- Stated problem: Scan the material that follows. Copy every line containing the word "picture".

- Supplied data:
----------

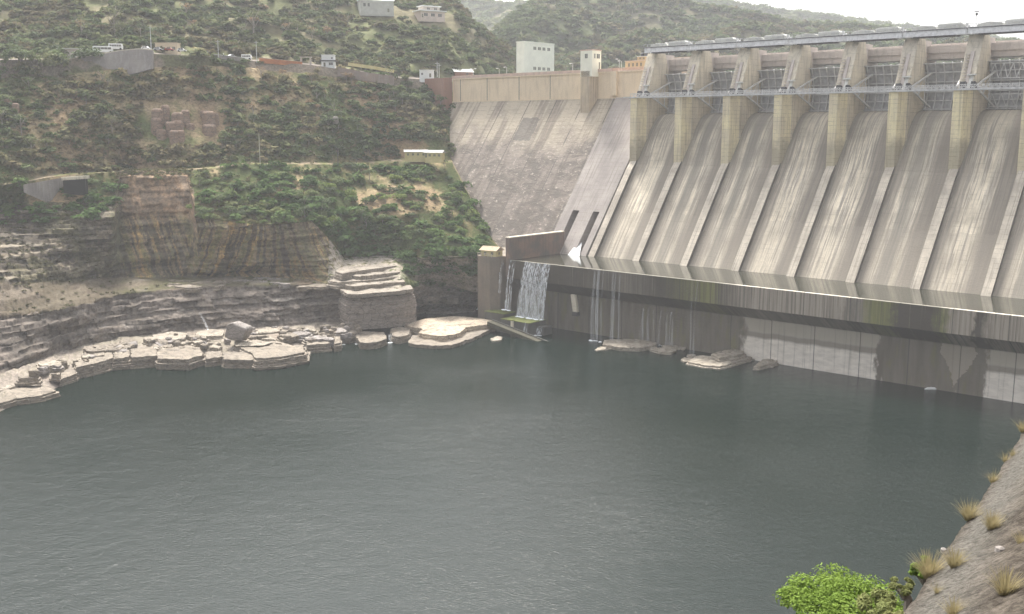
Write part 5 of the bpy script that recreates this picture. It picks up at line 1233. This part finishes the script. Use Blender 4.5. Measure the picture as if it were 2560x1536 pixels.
# vehicles
def vehicle(name, label, cat, px, py, Y, L, W_, H_, paint, rot=0.0, boxy=False, group='vehicles parked along the hill road'):
    p = at_y(px,py,Y); t = thing(name,label,cat,tuple(p),rot,group); mb = MB(); r = .34 if not boxy else .45
    if boxy: prof = [(-L/2,.35),(L/2,.35),(L/2,H_*.55),(L/2-.25,H_-.1),(L/2-.6,H_),(-L/2+.15,H_),(-L/2,H_-.15)]
    else: prof = [(-L/2,.3),(L/2,.3),(L/2,.75),(L/2-1.0,.88),(L/2-1.75,H_-.04),(-L/2+1.0,H_),(-L/2+.2,.95),(-L/2,.9)]
    mb.prism(prof, -W_/2, W_/2, 1); mb.build('body', paint, t, bevel=.06)
    mb = MB(); z0,z1 = (H_*.52,H_*.82) if boxy else (.92,H_-.12); x0,x1 = (-L/2+.4,L/2-.5) if boxy else (-L/2+.75,L/2-1.5)
    for y in (-W_/2-.015,W_/2+.015):
        nw = 5 if boxy else 2
        for q in range(nw): a = x0+(x1-x0)*q/nw; mb.box(a+.06,a+(x1-x0)/nw-.06,min(y,y*.98),max(y,y*.98),z0,z1)
    mb.build('side_windows', WIN, t)
    for x in (-L/2+.85,L/2-.85):
        for y in (-W_/2+.08,W_/2-.08): mb = MB(); mb.tube([(x,y-.12,r),(x,y+.12,r)],r,12); mb.build('wheel', RUBBER, t)
    for y in (-W_/2+.3,W_/2-.3): mb = MB(); mb.box(L/2-.02,L/2+.04,y-.18,y+.18,.55,.72); mb.build('headlight', WIN, t)
    return t
vehicle('bus','long white bus parked on the retaining wall, lower of the two','bus',258,133,485,8.5,2.4,3.0,WHITE2,R(12),True)
vehicle('bus','white minibus parked right of the long bus','bus',290,125,487,6.0,2.2,2.7,WHITE2,R(12),True)
vehicle('van','white van top half hidden by the wall left of the orange barrier','van',617,150,522,4.8,2,2.5,WHITE2,R(2),True)
vehicle('car','white car parked at the foot of the pole near the cream shop','car',366,125,488,4.4,1.8,1.6,WHITE2,R(-8))
vehicle('car','pale car parked in front of the cream shop at left','car',396,127,492,4.2,1.8,1.5,CARGREY,R(2))
vehicle('car','dark red car in front of the cream shop at right','car',424,128,493,4.0,1.8,1.5,CARRED,R(2))
vehicle('car','white car parked just right of the cream shop','car',455,130,496,4.4,1.8,1.7,WHITE2,R(6))
vehicle('car','silver car end on beside the pale parapet','car',580,145,515,4.2,1.8,1.5,CARGREY,R(60))
vehicle('car','white car left of the retaining wall below the shed','car',187,150,478,4.4,1.8,1.5,WHITE2,R(10))
t = thing('stall','small yellow roadside stall with pale awning right of the parked cars','stall',tuple(at_y(487,133,499)))
mb = MB(); mb.box(-.9,.9,-.8,.8,0,1.3); mb.build('counter', ORANGE, t); mb = MB(); mb.prism([(-1.3,2.2),(1.3,2.2),(0,2.8)],-1.2,1.2,1); mb.build('awning', YELL, t)
for a in (-.8,.8): mb = MB(); mb.bar((a,.7,0),(a,.7,2.2),.08); mb.build('post', STEEL, t)
# people by the road: one continuous skinned figure with clothing, copied
def person_mesh():
    V = [(0,0,.95),(0,0,1.2),(0,0,1.42),(0,0,1.52),(0,0,1.68),(.09,0,.9),(.11,.02,.5),(.12,0,.07),(.12,.14,.04),(-.09,0,.9),(-.11,-.04,.5),(-.12,-.02,.07),(-.12,.12,.04),(.19,0,1.4),(.25,.02,1.12),(.27,.08,.86),(-.19,0,1.4),(-.25,.02,1.12),(-.27,.08,.86)]
    E_ = [(0,1),(1,2),(2,3),(3,4),(0,5),(5,6),(6,7),(7,8),(0,9),(9,10),(10,11),(11,12),(2,13),(13,14),(14,15),(2,16),(16,17),(17,18)]
    Rr = [.14,.14,.15,.055,.105,.09,.065,.045,.04,.09,.065,.045,.04,.06,.045,.035,.06,.045,.035]
    me = bpy.data.meshes.new('person'); me.from_pydata(V,E_,[]); o = bpy.data.objects.new('person',me); scene.collection.objects.link(o)
    md = o.modifiers.new('skin','SKIN'); 
    for i,r in enumerate(Rr): me.skin_vertices[0].data[i].radius = (r,r*.75)
    me.skin_vertices[0].data[0].use_root = True
    o.modifiers.new('sub','SUBSURF').levels = 1; return o
SHIRTS = [m_plain(n_,c,.9,.15,2) for n_,c in (('white_shirt',(.7,.7,.68)),('red_sari',(.45,.10,.08)),('blue_shirt',(.12,.18,.35)),('orange_shirt',(.55,.28,.1)),('dark_trousers',(.05,.05,.06)))]
dgc = None; pm = person_mesh(); pm.data.materials.append(SHIRTS[0])
dg = bpy.context.evaluated_depsgraph_get(); bm_ = bpy.data.meshes.new_from_object(pm.evaluated_get(dg)); bpy.data.objects.remove(pm)
for q,(px,py,Y,si,lb) in enumerate([(481,134,499,0,'person in white standing left of the yellow stall'),(493,135,500,1,'person in red standing right of the yellow stall'),(506,137,500.5,3,'person in orange walking ahead of the group near the parapet'),(512,137.5,501,0,'person in white at the left of the group near the parapet'),(519,138,501.5,2,'person in blue at the right of the group near the parapet'),(559,142,504,0,'person in white beside the road power pole')]):
    me = bm_.copy(); me.materials.clear(); me.materials.append(SHIRTS[si]); me.materials.append(SHIRTS[4])
    for pl in me.polygons: pl.material_index = 1 if pl.center.z < .92 else 0; pl.use_smooth = True
    o = link('person', me, None, tuple(at_y(px,py,Y)), rng.uniform(0,6)); tag(o, lb, 'person', 'people standing along the road')

# ------------------------------------------------------------------ near bank under the camera
EDGE = [(1900,2150,9.5),(2060,1850,12.5),(2210,1640,15.5),(2264,1536,18),(2304,1467,20),(2355,1386,23),(2400,1325,25.5),(2439,1279,28),(2490,1194,32),(2525,1135,35.5),(2560,1076,39),(2620,985,45),(2700,880,54)]
ex = np.linspace(0,len(EDGE)-1,220); px_ = np.interp(ex,range(len(EDGE)),[e[0] for e in EDGE]); py_ = np.interp(ex,range(len(EDGE)),[e[1] for e in EDGE]); Y_ = np.interp(ex,range(len(EDGE)),[e[2] for e in EDGE])
E3 = np.array([tuple(at_y(a,b,c)) for a,b,c in zip(px_,py_,Y_)])
rows_ = []
for t_ in np.linspace(-1,0,24)[:-1]: rows_.append(E3+np.array([t_*2.2*-0-(-t_)**1.4*2.0,-(-t_)*1.0,-(-t_)*14.0]))      # drop behind the edge
for t_ in np.linspace(0,1,110): rows_.append(E3+np.array([t_*16.0,-t_*4.5,t_*5.5+math.sin(t_*3.1)*1.6]))
GN = np.array(rows_); nn = fbm(GN*.55, 201, 5); n3 = fbm(GN*2.2, 205, 4)
GN[...,2] += nn*.16+n3*.05; GN[...,0] += nn*.14
ncol = mixc((.19,.162,.132),(.13,.11,.09),sm(fbm(GN*.7,211,4)*.5+.5,.35,.65)); ncol = mixc(ncol,(.28,.24,.20),sm(fbm(GN*2.5,213,4)*.5+.5,.56,.7)*.6)
edgep = np.broadcast_to(sm(np.arange(GN.shape[0]),22,26)[:,None]*(1-sm(np.arange(GN.shape[0]),27,34)[:,None]), GN.shape[:2]); ncol = mixc(ncol,(.30,.29,.26),edgep*.6)
NEARM = m_vcol('near_rock_slope', .95, .9, 7.0, .45)
o = link('near_slope', gridmesh('near_slope', GN, NEARM, ncol)); o['kind'] = 'structure'
def tuft(P, r, n, label, cols=((.42,.33,.17),(.30,.27,.13)), lean=0):
    rg = np.random.default_rng(int(P[0]*100)%9999); V=[];Fq=[];
    for i in range(n):
        a = rg.uniform(0,6.28); l = r*rg.uniform(.5,1.25); sp = rg.uniform(.1,.75); w = .003+.004*rg.random(); b = np.array([math.cos(a)*r*.22*rg.random(),math.sin(a)*r*.22*rg.random(),-.03])
        dirv = np.array([math.cos(a)*sp,math.sin(a)*sp,1.0-.35*sp]); dirv /= np.linalg.norm(dirv); sd_ = np.array([-math.sin(a),math.cos(a),0])*w*r*2.2
        m1 = b+dirv*l*.55; m2 = b+dirv*l+np.array([math.cos(a)*l*.22*sp,math.sin(a)*l*.22*sp,-l*.12*sp])
        o_ = len(V); V += [b-sd_,b+sd_,m1-sd_*.8,m1+sd_*.8,m2-sd_*.2,m2+sd_*.2]; Fq += [(o_,o_+1,o_+3,o_+2),(o_+2,o_+3,o_+5,o_+4)]
    o = link('grass_tuft', np_mesh('grass_tuft', V, Fq, TUFTM), None, tuple(P)); return tag(o, label, 'grass tuft', 'dry grass tufts on the near slope')
TUFTM = m_leaf('dry_blade', (.36,.30,.17), (.25,.22,.12), .35)
def near(px, py):
    x,y = proj(GN[22:]); dd = (x-px)**2+(y-py)**2; k_ = np.unravel_index(np.argmin(dd),dd.shape); return GN[22:][k_]
for (px,py,r,n,lb) in [(2556,1082,1.0,160,'straw tuft on the slope edge at the right border of the picture'),(2530,1140,.55,90,'thin straw tuft second down the slope edge'),(2508,1150,.7,80,'sparse straw tuft third down the slope edge'),(2478,1205,.8,110,'tall wispy tuft leaning over the slope edge halfway down'),
  (2418,1300,1.0,220,'broad spiky straw tuft overhanging the edge above the bushes'),(2478,1320,.8,240,'golden tuft on the slope just inside the broad edge tuft'),(2325,1440,1.0,240,'greenish straw tuft beside the lowest green bush'),(2385,1420,.75,240,'reddish straw tuft on the slope inside the lowest edge tuft'),
  (2515,1480,.85,200,'pale tuft low on the slope near the right border'),(2395,1540,.6,150,'golden tuft at the bottom border of the picture'),(2550,1350,.5,90,'small faded tuft on the slope at the right border'),(2340,1480,.4,70,'tiny tuft on the slope left of the reddish one')]:
    tuft(near(px,py), r*.52, int(n*1.5), lb)
# stones on the near slope
for q in range(2):
    P = near(rng.uniform(2320,2560),rng.uniform(1250,1530)); r = rng.uniform(.05,.12); mb = MB(); n = 6
    lo = [(math.cos(i*1.047)*r*rng.uniform(.7,1.3),math.sin(i*1.047)*r*rng.uniform(.7,1.2)) for i in range(n)]
    mb.v = [(x,y,-.05) for x,y in lo]+[(x*.9,y*.9,r*.5) for x,y in lo]+[(x*.4,y*.4,r*.8) for x,y in lo]; mb.f = [(i,(i+1)%n,n+(i+1)%n,n+i) for i in range(n)]+[(n+i,n+(i+1)%n,2*n+(i+1)%n,2*n+i) for i in range(n)]+[tuple(range(2*n,3*n))]; mb.m=[0]*len(mb.f)
    tag(mb.build('stone', ROCKG, None, tuple(P)), 'small loose stone on the near slope', 'stone', 'loose stones on the near slope')
# foreground tree and bushes
BR = m_leaf('fresh_leaf', (.12,.20,.035), (.21,.285,.06), .35); OLV = m_leaf('olive_leaf', (.16,.19,.07), (.23,.22,.09), .3)
def near_bush(name, label, cat, px, py, Y, rx, rz, n, size, mat, trunk, seed, lumps=26):
    rg = np.random.default_rng(seed); c = at_y(px,py,Y); base = (c.x,c.y,c.z-trunk)
    t = thing(name,label,cat,base)
    L = rg.normal(size=(lumps,3)); L /= np.linalg.norm(L,axis=1)[:,None]; L *= rg.uniform(.35,.85,(lumps,1)); L[:,2] = np.abs(L[:,2])*.8-.1
    k_ = rg.integers(0,lumps,n); d_ = rg.normal(size=(n,3)); d_ /= np.linalg.norm(d_,axis=1)[:,None]; P = L[k_]+d_*(rg.uniform(.12,.30,lumps)[k_]*rg.uniform(.55,1.1,n))[:,None]
    P = P*np.array([rx,rx,rz])+np.array([0,0,trunk]); nr = d_*.6+rg.normal(size=(n,3))*.5+np.array([0,0,.6]); nr /= np.linalg.norm(nr,axis=1)[:,None]
    a = np.cross(nr,rg.normal(size=(n,3))); a /= np.linalg.norm(a,axis=1)[:,None]; b = np.cross(nr,a); s_ = (size*rg.uniform(.6,1.3,n))[:,None]
    V = np.stack([P-a*s_,P-b*s_*.42,P+a*s_,P+b*s_*.42],1).reshape(-1,3)
    link('crown', np_mesh('crown',V,np.arange(n*4).reshape(-1,4),mat), t)
    mb = MB(); mb.tube([(0,0,-3.0),(.1,0,trunk*.5),(0,.05,trunk*.9)],[.12,.09,.05],8)
    mb2 = MB()
    for l in L[:16]: e = Vector((l[0]*rx,l[1]*rx,l[2]*rz+trunk)); mb2.tube([(0,0,trunk*.5),tuple(e*.5+Vector((0,0,trunk*.25))),tuple(e)],[.045,.025,.008],5)
    mb.build('trunk', BARK, t); mb2.build('limb', BARK, t); return t
near_bush('leafy_tree','bright green leafy tree crown at the bottom edge beside the slope','tree',2125,1512,24.0,1.85,.85,13000,.055,BR,1.6,3,34)
near_bush('leafy_tree','lower bright green crown cut by the bottom edge left of the main crown','tree',2040,1590,22.5,1.1,.55,5000,.055,BR,1.4,4,20)
near_bush('leafy_bush','small bright green bush hugging the slope edge above the tree','bush',2312,1425,22.5,.42,.42,2200,.045,BR,.7,5,12)
near_bush('leafy_bush','olive green bush between the tree crown and the slope','bush',2210,1520,20.5,.62,.45,3200,.04,OLV,.8,6,14)
near_bush('leafy_bush','yellowish bush at the bottom edge against the slope','bush',2245,1555,19.0,.42,.35,1800,.04,OLV,.6,7,12)
near_bush('leafy_bush','thin olive bush right above the tree crown by the slope','bush',2262,1465,21.5,.38,.3,1300,.04,OLV,.6,8,12)

# ------------------------------------------------------------------ haze
hm = bpy.data.materials.new('haze_air'); hm.use_nodes = True; nt = hm.node_tree; nt.nodes.remove(nt.nodes['Principled BSDF'])
pv = nt.nodes.new('ShaderNodeVolumePrincipled'); pv.inputs['Color'].default_value = (.96,.97,1,1); pv.inputs['Density'].default_value = HAZE; pv.inputs['Anisotropy'].default_value = 0
nt.links.new(pv.outputs[0], nt.nodes['Material Output'].inputs['Volume'])
mb = MB(); mb.box(-1900,3100,-330,2700,-9.5,420); o = mb.build('haze', hm); tag(o,'thin pale haze filling the gorge',None,None,'stuff')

----------

- Answer to this task:
Write part 5 of the bpy script that recreates this picture. It picks up at line 1233. This part finishes the script. Use Blender 4.5. Measure the picture as if it were 2560x1536 pixels.
for (px,py,r,n,lb) in [(2556,1082,1.0,160,'straw tuft on the slope edge at the right border of the picture'),(2530,1140,.55,90,'thin straw tuft second down the slope edge'),(2508,1150,.7,80,'sparse straw tuft third down the slope edge'),(2478,1205,.8,110,'tall wispy tuft leaning over the slope edge halfway down'),
  (2515,1480,.85,200,'pale tuft low on the slope near the right border'),(2395,1540,.6,150,'golden tuft at the bottom border of the picture'),(2550,1350,.5,90,'small faded tuft on the slope at the right border'),(2340,1480,.4,70,'tiny tuft on the slope left of the reddish one')]:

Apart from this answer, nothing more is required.